Another major concern for The Juror Project is the non-unanimous jury system at work in Louisiana.

A non-unanimous verdict system is also used in Oregon courts. Those systems in both states have been challenged all the way the United State’s Supreme Court, with the nation’s highest court consistently ruling that non-unanimous verdicts do not violate due process or reasonable doubt. In fact, as recently 2017, the U.S. Supreme Court passed on an opportunity to even hear cases that challenged non-unanimous verdicts in Louisiana and Oregon.

That hasn’t stop Snowden and The Juror Project from highlighting the problems of non-unanimous verdicts.

“We talk about Louisiana being one of the prison capitals of the world,” Snowden says. “We’re also the exoneration capital of the world, which means our juries are getting it wrong. So I think that when we talk about jury duty, particularly in the state of Louisiana, we have to mention non-unanimous jury verdicts.”

In Louisiana, only 10 of 12 jurors have to agree for a verdict. In Oregon, the other state that allows non-unanimous jury verdicts, 11 of the 12 jurors  must agree in order to render a verdict.

Snowden accurately notes that both of these practices are “rooted in hate”. In Louisiana, as a result of an 1898 Constitutional Convention that was held to determine how to invalidate the rights of freed Blacks, particularly Black men who could now vote and serve on juries, non-unanimous juries were devised as a tool nullify the voice of Black jurors. The end result of the convention—only nine of 12 juries needed to agree to render a verdict in a trial.

“And so, even if there were three Black people on the jury and there are nine White folks, the three Black votes wouldn’t count because all they would need is the nine. In Louisiana, it is a vestige of Jim Crow. It is rooted in racism to nullify the Black vote and to make it easier to convict Black folk. In Oregon, it is rooted in antisemitism.”

As for the impact of non-unanimous jury verdicts and exonerations, Snowden says that “11 people so far have been exonerated that were convicted by non-unanimous verdicts.”

Perhaps more telling is the estimated 80 percent of convictions in Orleans Parish rendered by non-unanimous verdicts. In each of those convictions, there was at least one, possibly two people that had a reasonable doubt. While Oregon runs a close second with its 11-1 verdict system, Louisiana stands as the only state in the country in which a jury can have two of its members vote non-guilty and still convict a person.

While changing the way jurors are summoned or doing away with non-unanimous jury verdicts may seem like uphill battles, it is important to note the jury system is a part of the criminal justice system. And like any piece of that system, it can be reformed. In fact, it has been changed over the years.

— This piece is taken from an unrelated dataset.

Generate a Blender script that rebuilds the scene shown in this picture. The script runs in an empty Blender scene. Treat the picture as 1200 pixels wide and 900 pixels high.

The right of every criminal defendant to have his or her fate decided by a jury of peers has not always been guaranteed. In fact, before the U.S. Supreme Courts 1968 ruling in Duncan v. Louisiana, Louisiana juries were only required in cases where the possible punishment was death or hard labor. But in Duncan, the Court declared that the right to a jury trial is fundamental. In cases in which the punishment exceeds six months’ imprisonment, it ruled, the due process clause of the 14th amendment required that the protections of the Sixth Amendment apply equally to federal and state criminal prosecutions.

Then after a 1973 state Constitutional Convention and in the wake of a period of racial unrest, Louisiana’s non-unanimous jury law was changed to increase the number of votes needed for a verdict from nine to 10.